六人六様の近況報告がそれぞれおもしろい。よくパターン化されていると思った。これも寮という共同生活を基盤にした共通理解あればこそだったのだと思う。

家内と毎朝声を出して読んでる『声に出して読みたい日本語⑥』、一昨日読んだのが「桂林荘雑詠諸生に示す」(広瀬淡窓)。「道(い)ふことを休(や)めよ 他郷苦辛多しと 同袍友あり 自(おのずか)ら相親しむ 柴扉(さいひ)暁に出づれば 霜雪の如し 君は川流を汲め 我は薪(たきぎ)を拾はん 」。その解説《「他国に来たから苦労が多いなどと言うものではない、やがて親友もできるだろう。早朝、外に出れば霜が降りている。君は川の水をくめ、私は薪を拾おう」・・・ 「同袍」というのは綿入れを共有するという意味で、「詩経」 にある言葉。「霜」というのは勉学の厳しさを象徴する言葉。厳しい環境の中でもお互い切磋琢磨して学問をしようじゃないかといっている。学び合う時間は、 人生の祝祭だ。 苦労しながら学び、友達と過ごした時期は、そのときは大変に思えても、後から振り返ると、一番楽しくて充実していたなと思えるようになる。それが青春期の良さだ。全国の有為な若者が充実した青春期を過ごせる場をつくっていたことが、 広瀬淡窓の偉いいところ。 こういう人がいなければ、出会いの場はできない。先生が直接生徒に教えるだけではなく、場の教育力が重要だ。先輩が後輩に伝える伝統、前向きになれる雰囲気が咸宜園にはあった。》私の得た寮生活を思った。私には寮生活あっての大学だった。そしてまたたしかに学び合う時間は、 人生の祝祭(!)だ」。大学の競争率が6倍、寮の競争率も6倍の時代だった。

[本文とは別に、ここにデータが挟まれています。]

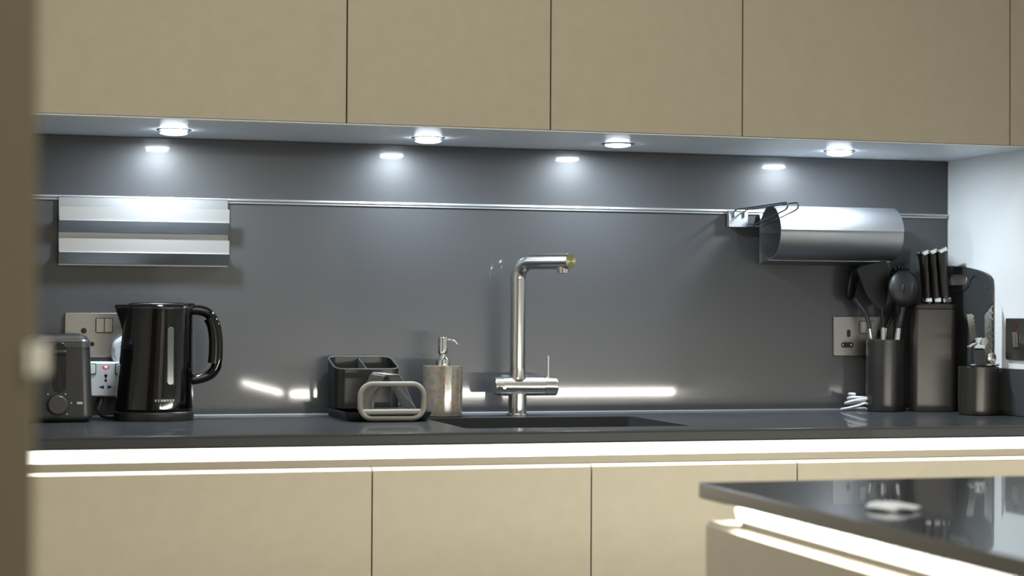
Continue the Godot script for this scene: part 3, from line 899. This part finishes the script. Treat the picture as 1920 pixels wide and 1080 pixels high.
func dish_rack() -> void:
	var o := thing("dish_rack", "compact dark dish rack with a taupe loop handle, left of the soap dispenser", "dish rack", V(0.78, CT, 0.15))
	var x0 := 0.694
	var x1 := 0.868
	var dark := mat(Color(0.105, 0.11, 0.11), 0.4)
	# drip tray
	var a := rrect(x0 + 0.008, -0.256, x1 - 0.008, -0.018, 0.02)
	var b := rrect(x0, -0.266, x1, -0.010, 0.025)
	var ai := rrect(x0 + 0.01, -0.254, x1 - 0.01, -0.020, 0.018)
	var bi := rrect(x0 + 0.003, -0.263, x1 - 0.003, -0.013, 0.022)
	part("drip_tray", Geo.new().loft([ring3(a, CT + 0.0003), ring3(b, CT + 0.016), ring3(b, CT + 0.018), ring3(bi, CT + 0.018), ring3(ai, CT + 0.006)]), dark, o)
	# cutlery caddy, its rim sloping down to the front
	var cx0 := 0.700
	var cx1 := 0.834
	var pout := rrect(cx0, -0.115, cx1, -0.014, 0.022, 8)
	var pin := rrect(cx0 + 0.003, -0.112, cx1 - 0.003, -0.015, 0.02, 8)
	var sl := func(p: PackedVector2Array, y: float, tilt: float) -> PackedVector3Array:
		var r := ring3(p, CT + y)
		for i in r.size(): r[i].y += (0.0635 - r[i].z) * tilt
		return r
	part("caddy", Geo.new().loft([ring3(pout, CT + 0.0185), sl.call(pout, 0.1085, 0.23), sl.call(pin, 0.1085, 0.23), ring3(pin, CT + 0.022)]), mat(Color(0.085, 0.09, 0.085), 0.35), o, "dark cutlery caddy")
	var rim := []
	for q in sl.call(rrect(cx0 + 0.0012, -0.1138, cx1 - 0.0012, -0.0132, 0.021, 8), 0.109, 0.23): rim.append(q)
	rim.append(rim[0])
	part("caddy_rim", Geo.new().tube(rim, 0.0018, 8), mat(Color(0.30, 0.31, 0.29), 0.35), o, "grey caddy rim")
	part("divider", Geo.new().extrude(PackedVector2Array([Vector2(-0.1115, CT + 0.022), Vector2(-0.0175, CT + 0.022), Vector2(-0.0175, CT + 0.1175), Vector2(-0.1115, CT + 0.0965)]), 0.002, Transform3D(Basis(V(0, 0, -1), V(0, 1, 0), V(1, 0, 0)), V(0.7655, 0, 0))), mat(Color(0.30, 0.305, 0.30), 0.4), o)
	# plate arches, one behind the other
	var wire := mat(Color(0.72, 0.72, 0.72), 0.16, 1.0)
	for i in 13:
		var z := 0.122 + i * 0.0105
		var xa := 0.774
		var q := [V(xa - 0.026, CT + 0.019, z), V(xa - 0.022, CT + 0.04, z), V(xa - 0.004, CT + 0.086, z)]
		q.append(V(xa + 0.002, CT + 0.0905, z))
		q.append(V(xa + 0.026, CT + 0.0905, z))
		q.append(V(xa + 0.031, CT + 0.087, z))
		q.append(V(xa + 0.052, CT + 0.04, z))
		q.append(V(xa + 0.063, CT + 0.019, z))
		part("plate_arch", Geo.new().tube(q, 0.0014, 8), wire, o)
	part("arch_rail", Geo.new().span(V(0.742, CT + 0.016, 0.12), V(0.85, CT + 0.0205, 0.254), 0.0015), mat(Color(0.20, 0.20, 0.20), 0.35), o)
	# loop handle
	for z in [0.2725]:
		var lo := rrect(0.7195, CT + 0.0065, 0.8455, CT + 0.0735, 0.024, 8)
		var pts := []
		for q in lo: pts.append(V(q.x, q.y, z))
		pts.append(pts[0])
		part("handle_loop", Geo.new().tube(pts, 0.0052, 10), M.taupe, o, "taupe loop handle")
		part("handle_bar", Geo.new().box(V(0.7825, CT + 0.0195, z - 0.002), V(0.118, 0.0105, 0.008), 0.003), M.taupe, o, "taupe cross bar")

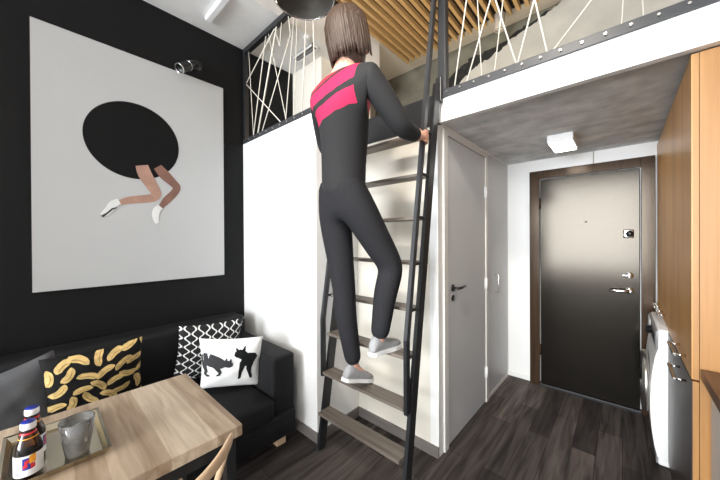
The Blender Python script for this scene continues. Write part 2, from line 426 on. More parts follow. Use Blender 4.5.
# loft back wall finish: pale plaster with a broken upper left edge
random.seed(3)
edge = [(-1.60, 2.30), (-1.58, 2.75), (-1.55, 3.02), (-1.45, 3.10), (-1.36, 3.21), (-1.22, 3.31), (-1.10, 3.34), (-.96, 3.38), (-.80, 3.46), (-.66, 3.50), (-.52, 3.56), (-.36, 3.615)]
def jag(pts, a, n):
    out = []
    for (x0, z0), (x1, z1) in zip(pts, pts[1:]):
        for k in range(n):
            t = k/n; out.append((x0+(x1-x0)*t+random.uniform(-a, a), z0+(z1-z0)*t+random.uniform(-a, a)))
    out.append(pts[-1]); return out
e1 = jag(edge, .014, 6)
pl = MB(); pl.prism([(x, WF-.03, z) for x, z in [(WR, 2.30)]+[(-1.60, 2.30)]+e1[1:]+[(WR, 3.615)]], (0, .03, 0), M['plaster'])
struct(pl.build('wall_far_plaster'), 'pale plaster layer with broken edge on loft wall')
up = jag([(-1.72, 2.30), (-1.72, 2.95), (-1.68, 3.10), (-1.58, 3.22), (-1.46, 3.36), (-1.30, 3.42), (-1.12, 3.44), (-.90, 3.48), (-.66, 3.54), (-.36, 3.615)], .02, 5)
bk = MB(); bk.prism([(x, WF-.015, z) for x, z in up+e1[::-1][1:]], (0, .015, 0), M['broken'])
struct(bk.build('trim_3'), 'dark broken render edge on loft wall')

# ------------------------------------------------------------------ entrance door
d = thing('door_1', 'brown metal entrance door with dark frame at hall end', 'door', (-.24, WF, 0)); d['kind'] = 'structure'
fr = MB(); DX0, DX1, DZ = -.672, .196, 2.063; y0 = WF-.05
fr.box(DX0, -.588, y0, WF, 0, DZ, M['door_frame'], .003).box(.116, DX1, y0, WF, 0, DZ, M['door_frame'], .003).box(-.588, .116, y0, WF, 1.985, DZ, M['door_frame'], .003)
fr.build('frame', parent=d)
box('leaf', -.580, .108, WF-.045, WF-.005, .03, 1.977, M['door_brown'], d, .004)
box('threshold', -.588, .116, WF-.055, WF, 0, .025, M['steel_black'], d, .003)
h = MB(); yy = WF-.045
h.lathe([(0, .012), (.026, .012), (.028, .008), (.028, 0)], M['chrome'], 24, (.045, yy, .985), (0, -1, 0)); h.tube([(.045, yy-.01, .985), (.045, yy-.05, .985)], .011, M['chrome'], 12)
h.tube([(.045, yy-.05, .985), (.01, yy-.055, .985), (-.05, yy-.055, .983), (-.075, yy-.05, .983)], [.012, .012, .011, .009], M['chrome'], 12)
h.build('lever_handle', parent=d)
t = MB(); t.lathe([(0, .012), (.026, .012), (.028, .008), (.028, 0)], M['chrome'], 24, (.045, yy, 1.11), (0, -1, 0)); t.box(.04, .05, yy-.035, yy-.01, 1.09, 1.13, M['chrome'], .003); t.box(.0, .045, yy-.034, yy-.026, 1.106, 1.116, M['chrome'], .003); t.build('thumb_turn', parent=d)
t = MB(); t.box(.008, .074, yy-.02, yy, 1.415, 1.485, M['chrome'], .008, 3); t.lathe([(0, .034), (.022, .034), (.026, .02), (.026, 0)], M['black_plastic'], 24, (.048, yy, 1.45), (0, -1, 0)); t.build('deadbolt', parent=d)
MB().lathe([(0, .008), (.007, .008), (.009, 0)], M['satin'], 16, (-.235, yy, 1.56), (0, -1, 0)).build('peephole', parent=d)
for z in (.35, 1.75): MB().tube([(-.584, yy-.008, z-.05), (-.584, yy-.008, z+.05)], .008, M['door_frame'], 10).build('hinge', parent=d)
local(d)
tag(box('wall_cable', -.188, -.180, WF-.008, WF, 2.066, 2.18, M['loft_grey']), 'thin grey cable cover running up above the entrance door', 'cable cover')

# ------------------------------------------------------------------ bathroom door in the hall wall (faces +X)
b = thing('door_2', 'plain grey interior door with black lever in hall wall', 'door', (XH, 2.22, 0)); b['kind'] = 'structure'
fr = MB()
fr.box(XH-.06, XH+.012, 1.795, 1.855, 0, 2.16, M['door_trim'], .003).box(XH-.06, XH+.012, 2.590, 2.645, 0, 2.16, M['door_trim'], .003).box(XH-.06, XH+.012, 1.855, 2.590, 2.115, 2.16, M['door_trim'], .003)
fr.build('frame', parent=b)
box('leaf', XH-.045, XH+.004, 1.860, 2.585, .012, 2.110, M['grey_door'], b, .002)
h = MB(); x = XH+.004
h.lathe([(0, .008), (.024, .008), (.025, 0)], M['black_plastic'], 24, (x, 1.935, 1.075), (1, 0, 0)); h.tube([(x, 1.935, 1.075), (x+.045, 1.935, 1.075)], .009, M['black_plastic']); h.tube([(x+.045, 1.93, 1.075), (x+.045, 2.0, 1.075), (x+.042, 2.055, 1.078)], .009, M['black_plastic']); h.build('lever_handle', parent=b)
h = MB(); h.lathe([(0, .006), (.021, .006), (.022, 0)], M['black_plastic'], 24, (x, 1.935, 1.005), (1, 0, 0)); h.build('keyhole_rosette', parent=b)
for z in (.265, 1.03, 1.815): MB().tube([(x+.010, 2.588, z-.045), (x+.010, 2.588, z+.045)], .009, M['white_plastic'], 12).box(x-.002, x+.006, 2.572, 2.604, z-.045, z+.045, M['white_plastic']).build('hinge', parent=b)
local(b)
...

社会科の先生になった川山の話から当時の大学の歪んだ思想状況が見える。「建国記念の日」の制定が昭和41年(1966)、翌年2月11日から適用された。「日本のナショナリズム」とかの討論集会を哲史クラス主催でやった記憶がある。今の私からすれば、川山が忌避したい《魔法の糸であやつられ・・・”天照皇大神”って書いた掛軸の前でポンポン柏手打って”お国のため”》が、よほど健全な姿である。ただしその先、もちろん、戦争ではない。